3. A Importância do Apoio Institucional e a Sobrecarga de Trabalho Burocrático
O estudo destaca a importância crucial do apoio institucional para mitigar os constrangimentos enfrentados pelos coordenadores. O respaldo e a compreensão dos órgãos de gestão superiores, especialmente o Conselho Executivo, são fundamentais para atenuar as dificuldades e permitir a implementação de novas iniciativas. O Conselho Executivo, por ter um melhor conhecimento das exigências legais e do relacionamento institucional, pode fornecer apoio crucial para levar projetos a bom termo. Contudo, a sobrecarga de trabalho burocrático, que compete aos coordenadores, absorve tempo e energia que poderiam ser investidos em atividades pedagógicas e de supervisão mais efetivas. Essa sobrecarga impede os coordenadores de se dedicarem plenamente às tarefas de supervisão, reflexão e acompanhamento dos docentes, prejudicando a melhoria das práticas educativas. A pesquisa revela que a atuação dos coordenadores se concentra em atividades de uniformização e acompanhamento, em uma perspectiva de fiscalização, em vez de uma abordagem mais proativa e focada em inovação e melhoria contínua do processo educativo.

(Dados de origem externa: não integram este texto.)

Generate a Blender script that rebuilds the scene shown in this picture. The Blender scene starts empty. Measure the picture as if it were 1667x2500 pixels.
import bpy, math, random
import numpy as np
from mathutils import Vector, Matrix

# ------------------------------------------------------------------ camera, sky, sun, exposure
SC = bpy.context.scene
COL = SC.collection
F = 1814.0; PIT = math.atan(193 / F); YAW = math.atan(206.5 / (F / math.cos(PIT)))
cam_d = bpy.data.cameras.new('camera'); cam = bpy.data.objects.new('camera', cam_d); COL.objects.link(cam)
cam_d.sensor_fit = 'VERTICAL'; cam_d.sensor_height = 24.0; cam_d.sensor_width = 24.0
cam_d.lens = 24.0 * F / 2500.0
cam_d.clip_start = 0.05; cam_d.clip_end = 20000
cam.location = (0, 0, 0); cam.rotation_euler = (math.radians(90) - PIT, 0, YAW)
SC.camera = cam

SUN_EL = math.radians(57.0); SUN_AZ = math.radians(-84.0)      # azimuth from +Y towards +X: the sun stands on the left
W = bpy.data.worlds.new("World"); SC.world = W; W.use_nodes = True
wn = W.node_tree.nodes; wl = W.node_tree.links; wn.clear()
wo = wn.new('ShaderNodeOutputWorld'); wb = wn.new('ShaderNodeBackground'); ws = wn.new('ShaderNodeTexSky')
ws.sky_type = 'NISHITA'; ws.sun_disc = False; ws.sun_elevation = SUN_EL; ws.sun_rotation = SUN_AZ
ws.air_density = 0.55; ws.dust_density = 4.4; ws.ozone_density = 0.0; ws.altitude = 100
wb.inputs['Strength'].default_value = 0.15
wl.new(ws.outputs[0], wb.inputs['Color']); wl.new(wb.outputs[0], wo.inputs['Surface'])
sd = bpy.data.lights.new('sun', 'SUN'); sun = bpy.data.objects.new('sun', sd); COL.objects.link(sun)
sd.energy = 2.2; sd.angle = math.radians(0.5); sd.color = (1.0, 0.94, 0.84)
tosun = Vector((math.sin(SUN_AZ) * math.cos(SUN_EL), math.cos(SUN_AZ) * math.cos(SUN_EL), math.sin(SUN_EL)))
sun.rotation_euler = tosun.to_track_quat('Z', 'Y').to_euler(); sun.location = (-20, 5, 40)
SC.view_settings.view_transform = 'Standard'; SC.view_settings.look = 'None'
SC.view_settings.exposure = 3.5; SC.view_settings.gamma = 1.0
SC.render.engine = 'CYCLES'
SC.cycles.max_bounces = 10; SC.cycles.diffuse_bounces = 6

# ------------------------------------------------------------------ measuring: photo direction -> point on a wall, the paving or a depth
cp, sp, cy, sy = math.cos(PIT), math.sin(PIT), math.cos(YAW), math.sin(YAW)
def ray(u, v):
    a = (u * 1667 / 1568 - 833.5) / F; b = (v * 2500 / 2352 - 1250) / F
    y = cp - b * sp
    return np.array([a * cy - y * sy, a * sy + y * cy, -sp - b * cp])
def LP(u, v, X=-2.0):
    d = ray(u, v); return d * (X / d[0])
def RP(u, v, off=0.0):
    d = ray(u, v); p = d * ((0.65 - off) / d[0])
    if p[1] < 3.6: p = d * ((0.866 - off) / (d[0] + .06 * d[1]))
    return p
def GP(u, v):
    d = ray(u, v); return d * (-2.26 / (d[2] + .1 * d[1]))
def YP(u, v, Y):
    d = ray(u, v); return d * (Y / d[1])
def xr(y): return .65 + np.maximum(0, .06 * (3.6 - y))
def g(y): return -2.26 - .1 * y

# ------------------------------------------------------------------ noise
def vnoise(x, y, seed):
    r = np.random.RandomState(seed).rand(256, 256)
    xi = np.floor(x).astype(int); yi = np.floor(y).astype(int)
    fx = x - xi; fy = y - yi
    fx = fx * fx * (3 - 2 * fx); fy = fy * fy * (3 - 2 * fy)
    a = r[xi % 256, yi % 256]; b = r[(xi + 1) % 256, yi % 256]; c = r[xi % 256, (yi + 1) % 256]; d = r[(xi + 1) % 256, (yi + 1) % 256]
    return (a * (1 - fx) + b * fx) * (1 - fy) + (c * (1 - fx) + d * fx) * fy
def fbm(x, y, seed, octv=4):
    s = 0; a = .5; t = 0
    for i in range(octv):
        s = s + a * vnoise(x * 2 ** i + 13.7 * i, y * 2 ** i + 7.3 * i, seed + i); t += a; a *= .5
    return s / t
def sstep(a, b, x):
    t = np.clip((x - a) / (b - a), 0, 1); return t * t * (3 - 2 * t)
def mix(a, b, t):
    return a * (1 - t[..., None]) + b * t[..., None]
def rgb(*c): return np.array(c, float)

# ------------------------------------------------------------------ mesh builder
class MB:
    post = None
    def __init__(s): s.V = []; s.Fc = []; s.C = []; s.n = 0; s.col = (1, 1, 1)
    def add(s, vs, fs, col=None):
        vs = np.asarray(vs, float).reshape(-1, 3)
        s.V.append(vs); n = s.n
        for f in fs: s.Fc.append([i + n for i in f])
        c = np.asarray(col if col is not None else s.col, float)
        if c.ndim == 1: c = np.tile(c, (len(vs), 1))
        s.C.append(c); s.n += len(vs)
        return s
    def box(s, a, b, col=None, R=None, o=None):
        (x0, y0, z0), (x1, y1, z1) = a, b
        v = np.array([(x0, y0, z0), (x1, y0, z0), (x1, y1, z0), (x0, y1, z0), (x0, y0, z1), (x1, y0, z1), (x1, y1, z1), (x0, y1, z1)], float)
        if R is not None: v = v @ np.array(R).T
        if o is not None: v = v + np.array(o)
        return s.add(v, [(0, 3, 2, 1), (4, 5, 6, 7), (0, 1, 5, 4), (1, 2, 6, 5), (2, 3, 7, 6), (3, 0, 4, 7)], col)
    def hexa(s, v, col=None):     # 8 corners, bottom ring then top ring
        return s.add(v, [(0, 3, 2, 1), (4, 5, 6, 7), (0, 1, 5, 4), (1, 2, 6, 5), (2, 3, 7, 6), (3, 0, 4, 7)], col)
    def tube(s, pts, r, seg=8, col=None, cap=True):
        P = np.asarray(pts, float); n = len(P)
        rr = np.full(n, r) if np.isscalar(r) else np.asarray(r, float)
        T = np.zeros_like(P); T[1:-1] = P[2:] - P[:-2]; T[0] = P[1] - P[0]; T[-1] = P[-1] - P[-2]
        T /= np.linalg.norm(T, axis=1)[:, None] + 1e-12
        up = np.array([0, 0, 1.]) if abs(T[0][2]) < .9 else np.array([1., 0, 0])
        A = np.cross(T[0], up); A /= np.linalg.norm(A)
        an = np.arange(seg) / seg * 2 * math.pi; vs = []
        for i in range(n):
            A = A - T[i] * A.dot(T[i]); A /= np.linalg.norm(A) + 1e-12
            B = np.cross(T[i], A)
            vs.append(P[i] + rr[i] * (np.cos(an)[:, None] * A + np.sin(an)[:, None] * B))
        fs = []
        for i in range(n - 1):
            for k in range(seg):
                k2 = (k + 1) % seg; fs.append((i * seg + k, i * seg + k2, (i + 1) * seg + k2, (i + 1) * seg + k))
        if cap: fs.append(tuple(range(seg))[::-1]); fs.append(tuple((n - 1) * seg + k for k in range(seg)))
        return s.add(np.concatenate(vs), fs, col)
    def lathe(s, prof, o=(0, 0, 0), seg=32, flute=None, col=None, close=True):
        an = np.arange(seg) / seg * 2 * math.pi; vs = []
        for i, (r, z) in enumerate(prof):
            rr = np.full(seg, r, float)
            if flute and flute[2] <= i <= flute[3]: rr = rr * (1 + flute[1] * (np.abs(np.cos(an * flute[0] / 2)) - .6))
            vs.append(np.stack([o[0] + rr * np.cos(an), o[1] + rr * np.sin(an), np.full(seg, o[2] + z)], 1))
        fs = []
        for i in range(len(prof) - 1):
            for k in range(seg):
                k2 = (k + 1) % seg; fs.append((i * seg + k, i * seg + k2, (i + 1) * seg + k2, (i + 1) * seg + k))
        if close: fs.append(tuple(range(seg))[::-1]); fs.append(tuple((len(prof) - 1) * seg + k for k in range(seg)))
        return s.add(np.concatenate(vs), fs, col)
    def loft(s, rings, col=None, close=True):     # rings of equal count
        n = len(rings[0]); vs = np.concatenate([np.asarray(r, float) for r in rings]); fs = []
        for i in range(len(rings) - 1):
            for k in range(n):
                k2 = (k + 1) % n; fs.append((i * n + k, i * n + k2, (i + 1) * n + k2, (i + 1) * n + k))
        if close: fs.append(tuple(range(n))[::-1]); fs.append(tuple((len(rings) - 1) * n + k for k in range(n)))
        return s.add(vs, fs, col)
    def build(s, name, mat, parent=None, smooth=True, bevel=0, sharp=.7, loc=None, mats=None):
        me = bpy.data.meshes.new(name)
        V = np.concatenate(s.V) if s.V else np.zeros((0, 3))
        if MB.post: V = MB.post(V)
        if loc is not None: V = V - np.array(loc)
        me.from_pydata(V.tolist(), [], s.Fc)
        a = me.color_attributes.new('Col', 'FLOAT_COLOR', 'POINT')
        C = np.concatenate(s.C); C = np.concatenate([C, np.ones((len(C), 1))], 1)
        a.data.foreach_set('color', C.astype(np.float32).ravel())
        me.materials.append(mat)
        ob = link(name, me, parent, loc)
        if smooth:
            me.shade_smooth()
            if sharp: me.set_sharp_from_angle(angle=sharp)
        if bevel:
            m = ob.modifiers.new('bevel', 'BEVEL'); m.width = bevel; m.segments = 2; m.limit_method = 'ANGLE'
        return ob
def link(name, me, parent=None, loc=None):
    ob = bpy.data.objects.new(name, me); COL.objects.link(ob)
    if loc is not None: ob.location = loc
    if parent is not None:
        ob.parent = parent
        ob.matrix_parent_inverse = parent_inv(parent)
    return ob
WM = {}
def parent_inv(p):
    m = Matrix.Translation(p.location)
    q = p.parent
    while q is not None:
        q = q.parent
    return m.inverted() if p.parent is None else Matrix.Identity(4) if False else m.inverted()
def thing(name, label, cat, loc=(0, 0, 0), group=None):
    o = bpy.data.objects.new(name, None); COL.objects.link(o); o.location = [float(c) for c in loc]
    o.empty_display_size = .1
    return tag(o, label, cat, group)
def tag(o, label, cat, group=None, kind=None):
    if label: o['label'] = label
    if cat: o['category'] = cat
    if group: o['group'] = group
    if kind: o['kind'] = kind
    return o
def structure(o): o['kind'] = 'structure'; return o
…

IV.A Importância da Comunicação e do Trabalho Colaborativo na Escola Reflexiva
A investigação sublinha a necessidade de uma comunicação aberta e eficaz entre todos os agentes escolares para alcançar a qualidade do ensino. O fomento do trabalho colaborativo entre docentes e entre os próprios coordenadores é crucial. A pesquisa destaca a necessidade de criar espaços para reflexão sobre as práticas educativas e a importância da cultura escolar em promover a auto-avaliação e a melhoria contínua. A pesquisa conclui que a promoção de uma escola aprendente, que valoriza o desenvolvimento pessoal e profissional de seus membros, requer um forte apoio institucional e a atuação de líderes escolares capazes de dinamizar a mudança.

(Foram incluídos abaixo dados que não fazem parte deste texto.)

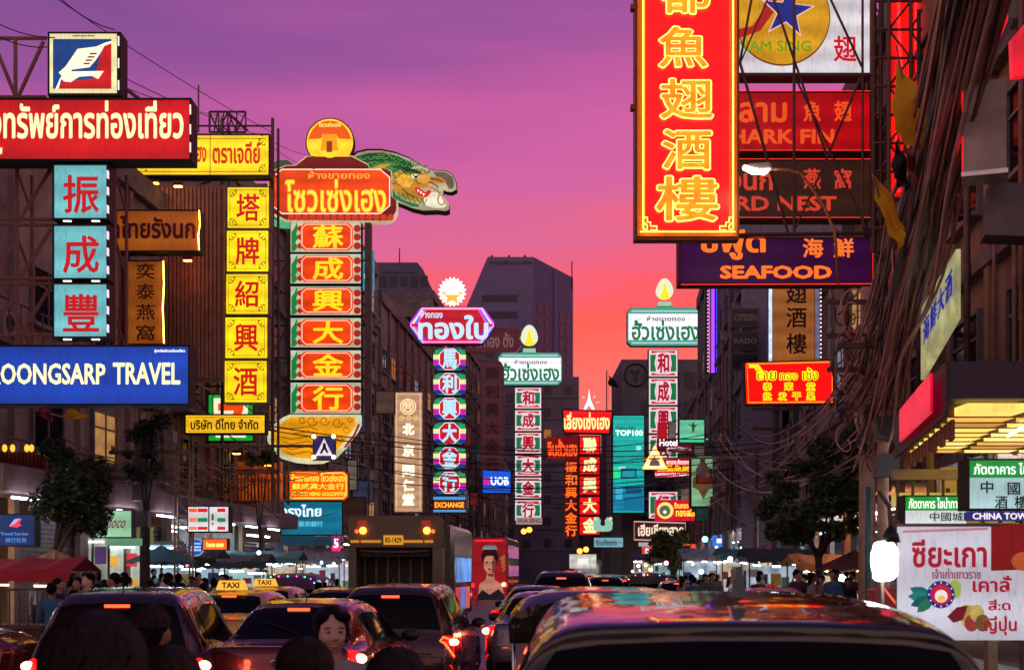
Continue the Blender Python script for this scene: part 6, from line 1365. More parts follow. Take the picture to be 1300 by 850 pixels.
def car(kind, px, d, paint, label, rz=RZ, hi=False, taxi=None, plate=None, brake=True, h=1.0, cx=None, rooftone=None, light='std', parts_cache=True, cat='car', group=None, tail=1.0):
    K = KINDS[kind]; x = P(px, 0, d).x if cx is None else cx
    t = thing('car' if not taxi else 'taxi', label, cat, (x, d, 0), rz, group)
    key = (kind, paint.name, hi, taxi, brake, light, h, rooftone.name if rooftone else '')
    if key in _cache:
        for me, nm, sub in _cache[key]:
            o = link(nm, me, t)
            for me2, nm2 in sub: link(nm2, me2, o)
        if plate: text_obj(plate, .26, .09, BLACK, t, 'plate_number', (0, -.035, .62*h), .03)
        return t
    L = K['L']; w = K['w']; rows = [(y, z*h, a, b*h, c) for y, z, a, b, c in K['rows']]
    B = Body(rows, w); B.midy = L/2; n = len(rows)-1; T = K['top']; nu = 3 if not hi else 6; nv = 3 if not hi else 5
    out = []
    def reg(nm, mb, mat, sub=()):
        me = mb.mesh(mat, nm); out.append((me, nm, [(b.mesh(m2, n2), n2) for n2, b, m2 in sub]))
    body = B.patch(0, n, -6, 6, n*nu, 12*nv); reg('body', body, paint)
    belt = K.get('belt', T-1)
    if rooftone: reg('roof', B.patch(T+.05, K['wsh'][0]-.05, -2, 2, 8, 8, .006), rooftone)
    reg('rear_window', B.patch(belt+.12, (T-.12 if 'belt' not in K else T-.95), -2, 2, 6, 8, .006, lambda a: (-2.25+.35*a, 2.25-.35*a)), GLASS)
    ws0, ws1 = K['wsh']
    reg('windscreen', B.patch(ws0+.1, ws1-.08, -2, 2, 6, 8, .006), GLASS)
    for sg in (-1, 1):
        ym = [(T+.15, T+1.05), (T+1.12, T+2.0), (T+2.07, ws0+.65)] if kind != 'sedan' else [(T+.1, T+1.0), (T+1.06, ws0+.65)]
        for a, b in ym:
            reg('side_window', B.patch(a, b, sg*2.5, sg*3.75, 5, 4, .006), GLASS)
        reg('door_seam', B.patch(T+1.08, T+1.10, sg*3.8, sg*5.7, 1, 5, .004), TRIM)
        reg('door_handle', MB().box(sg*(w/2-.005), L*.36, .86*h, sg*(w/2+.02), L*.36+.18, .89*h, .01), CHROME if hi else TRIM)
        # mirror
        mm = MB().ball((sg*(w/2+.10), L*.62, 1.03*h), (.11, .06, .08), 10, 8); mm.tube([(sg*(w/2-.06), L*.63, .98*h), (sg*(w/2+.05), L*.62, 1.0*h)], .02, 6)
        reg('mirror', mm, TRIM)
        # tail light
        lm = REDHOT if light == 'hot' else RED
        if light == 'vee':
            v = MB(); q0 = B.at(2.55, sg*1.9)+Vector((0, -.02, .0)); q1 = B.at(2.85, sg*4.4)+Vector((sg*.02, -.02, .07)); q2 = B.at(2.15, sg*4.5)+Vector((sg*.02, -.03, 0))
            v.tube([q1, B.at(2.75, sg*3)+Vector((0, -.03, .02)), q0, B.at(2.35, sg*3)+Vector((0, -.035, 0)), q2], .013, 6)
            c = B.at(2.6, sg*4.1)+Vector((sg*.02, -.02, .0)); v2 = MB().ball(c, (.075, .04, .045), 10, 8)
            reg('tail_light', B.patch(2.2, 2.9, sg*2.6, sg*4.7, 4, 8, .008), REDDIM, [('light_tube', v, EM(255, 90, 40, 3.5)), ('lamp', v2, REDHOT)])
        else:
            uu = (2.25, 2.95) if kind != 'suv' else (2.1, 3.0)
            core = MB().ball(B.at((uu[0]+uu[1])/2, sg*4.0)+Vector((sg*.01, -.01, 0)), (.07, .03, .05), 10, 8)
            reg('tail_light', B.patch(uu[0], uu[1], sg*3.0, sg*4.8, 4, 6, .010), REDDIM if not brake else EM(250, 9, 8, 7*tail), [('lamp', core, REDHOT if brake else RED)])
        reg('reflector', B.patch(1.0, 1.12, sg*3.6, sg*4.5, 1, 4, .008), REDDIM)
        for wy in K['wh']:
            r = K['r']; xw = sg*(w/2-.02)
            ty = MB(); pr = []
            for rr, dx in ((r*.6, .0), (r*.93, .0), (r, -.03), (r, -.2), (r*.9, -.23)): pr.append((rr, xw+sg*(.012+dx)))
            N_ = 20; vs = []
            for rr, xx in pr:
                for k2 in range(N_): vs.append((xx, wy+rr*math.cos(2*math.pi*k2/N_), r+rr*math.sin(2*math.pi*k2/N_)))
            ty.add(vs, [(a2*N_+b2, a2*N_+(b2+1) % N_, (a2+1)*N_+(b2+1) % N_, (a2+1)*N_+b2) for a2 in range(len(pr)-1) for b2 in range(N_)], True)
            rim = MB()
            rim.add([(xw+sg*.002, wy+r*.62*math.cos(2*math.pi*k2/N_), r+r*.62*math.sin(2*math.pi*k2/N_)) for k2 in range(N_)], [tuple(range(N_))])
            for k2 in range(5):
                a2 = k2*2*math.pi/5+.3; rim.tube([(xw+sg*.02, wy, r), (xw+sg*.02, wy+r*.6*math.cos(a2), r+r*.6*math.sin(a2))], .028, 5)
            rim.tube([(xw+sg*.014, wy+r*.62*math.cos(2*math.pi*k2/N_), r+r*.62*math.sin(2*math.pi*k2/N_)) for k2 in range(N_)], .018, 5, True)
            reg('wheel', ty, TYRE, [('rim', rim, MT(.35, .33, .34, .3, .9, .1))])
            ar = MB(); pp = [(wy+(r+.075)*math.cos(math.pi*k2/12), r-.02+(r+.075)*math.sin(math.pi*k2/12)) for k2 in range(13)]
            ar.add([(sg*(w/2+.004), y2, z2) for y2, z2 in pp]+[(sg*(w/2-.1), y2, z2) for y2, z2 in pp], [tuple(range(13))]+[(k2, k2+1, k2+14, k2+13) for k2 in range(12)])
            reg('wheel_arch', ar, TRIM)
    reg('bumper_trim', B.patch(.15, .75, -3.4, 3.4, 3, 8, .012), TRIM)
    reg('plate', MB().box(-.18, -.03, .55*h, .18, -.004, .68*h), MT(.6, .6, .56, .5, 0, .1))
    if brake: 
        q = B.at(T-.18, 0); reg('brake_light', MB().box(-.12, q.y-.035, q.z-.012, .12, q.y-.01, q.z+.018), EM(255, 60, 30, 5.0))
    if 'belt' not in K: reg('aerial', MB().tube([(0, rows[T][0]+.25, rows[T][1]+.02), (0, rows[T][0]+.17, rows[T][1]+.2)], .008, 5), TRIM)
    q0 = B.at(belt+.25, .2); q1 = B.at(T-.45, -1.2)
    if 'belt' not in K: reg('rear_wiper', MB().tube([q0+Vector((0, -.02, 0)), q0.lerp(q1, .5)+Vector((0, -.03, .01)), q1+Vector((0, -.02, 0))], .009, 4), TRIM)
    reg('boot_seam', B.patch(1.55, 1.60, -3.2, 3.2, 1, 10, .004), TRIM)
    reg('boot_seam', B.patch(2.95, 3.0, -2.6, 2.6, 1, 10, .004), TRIM)
    reg('plate_recess', MB().box(-.3, -.022, .52*h, .3, -.001, .74*h, .02), TRIM)
    reg('boot_handle', MB().box(-.22, -.035, .755*h, .22, -.005, .78*h), CHROME)
    reg('badge', MB().tube([(.05*math.cos(a*.52), -.03+.0, .86*h+.035*math.sin(a*.52)) for a in range(12)], .008, 5, True), CHROME)
    if taxi:
        z = rows[T+1][1]+.04; m = MB(); m.prism([(-.26, z), (.26, z), (.2, z+.16), (-.2, z+.16)], 1.1, 1.25)
        me = m.mesh(EM(250, 190, 60, .9), 'roof_sign'); out.append((me, 'roof_sign', []))
    _cache[key] = out
    for me, nm, sub in out:
        o = link(nm, me, t)
        for me2, nm2 in sub: link(nm2, me2, o)
    if taxi: text_obj('TAXI', .3, .1, MT(.15, .02, .02, .6, 0, 0), t, 'roof_lettering', (0, 1.09, rows[T+1][1]+.12), .04)
    if plate: text_obj(plate, .26, .09, BLACK, t, 'plate_number', (0, -.035, .615*h), .03)
    return t
DR = CAR(.16, .010, .018); MAR = CAR(.035, .008, .014); BLK = CAR(.006, .005, .008, coat=.85, rough=.12, metal=0.0); TY = CAR(.75, .36, .02, metal=.1); SIL = CAR(.16, .17, .2); PUR = CAR(.03, .012, .03)  # DR: dark red paint with tail light glow added to its colour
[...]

1. A Comunicação Eficaz como Pilar da Supervisão Escolar
O estudo enfatiza a comunicação como elemento fundamental para uma supervisão escolar eficaz. A qualidade e eficácia da comunicação nas organizações são cruciais para as relações interpessoais e profissionais. Uma comunicação aberta, que garanta a transmissão de informações claras e precisas, incentive a troca de opiniões, oriente os membros da equipe, forneça feedback sobre o desempenho e incentive o trabalho em equipa, é essencial. A pesquisa destaca a importância da comunicação tanto na relação entre os coordenadores e os docentes quanto na articulação entre os diferentes órgãos da escola. A comunicação eficiente facilita a resolução de conflitos, a partilha de informações e a construção de um clima relacional positivo, contribuindo para uma escola mais colaborativa e eficiente. A pesquisa sublinha a necessidade de uma comunicação aberta e autêntica, com atitudes de encorajamento, colaboração e interajuda (Oliveira, 1992, p. 18), e a importância da negociação, diálogo e partilha de definições coletivas sobre normas e regras (Santiago, 2000, p. 28), para fortalecer a autonomia da escola.
2. Trabalho Colaborativo e Partilha de Práticas como Estratégias de Melhoria
A promoção do trabalho colaborativo e da partilha de práticas educativas emerge como estratégia crucial para alcançar a qualidade do ensino e construir uma escola reflexiva. Os coordenadores, em especial os de núcleo, procuram introduzir ou reforçar dinâmicas de colaboração, principalmente na planificação de conteúdos pedagógicos e atividades letivas. A pesquisa destaca a importância dos contatos informais, para além das reuniões formais, para facilitar a troca de experiências e a construção de uma comunidade de aprendizagem. No entanto, o estudo aponta para desafios relacionados à falta de articulação entre coordenadores e ao isolamento e comodismo de alguns docentes, que se concentram apenas em suas atividades individuais de sala de aula. A pesquisa salienta a dificuldade em conseguir a adesão dos docentes a dinâmicas de trabalho colaborativo e a importância da partilha de informações, recursos e a resolução conjunta de problemas (Bolívar, 2003, p. 256) para a melhoria da eficácia da escola, bem como a liderança que promove mudanças voluntárias nas crenças, comportamentos e atitudes (Greenfield Jr., 2000, pp. 257-258).
3. A Escola Reflexiva e a Necessidade de uma Cultura Colaborativa
O estudo defende a construção de uma cultura escolar que valorize o desenvolvimento pessoal e profissional dos seus membros, promovendo a reflexão crítica em processos colaborativos. Essa cultura, entendida como um sistema, visa a responsabilização, autonomia, colaboração e ação partilhada, com vista à qualidade da escola. Para isso, é necessária a superação da resistência à mudança por parte de alguns docentes e da própria estrutura de gestão escolar. O apoio institucional e o respaldo do Conselho Executivo são fundamentais para promover a aceitação de novas iniciativas e superar a inércia. O estudo contrasta a idealizada “escola reflexiva” com a realidade observada, onde a atuação dos coordenadores frequentemente se limita à gestão corrente. Há uma necessidade de os coordenadores assumirem a responsabilidade de pensar a escola a médio e longo prazo, introduzindo inovações substanciais na qualidade da sua instituição. A pesquisa enfatiza a importância de se criar uma cultura de supervisão, desenvolvimento, responsabilização, autonomia, colaboração e ação partilhada, para a melhoria contínua da escola.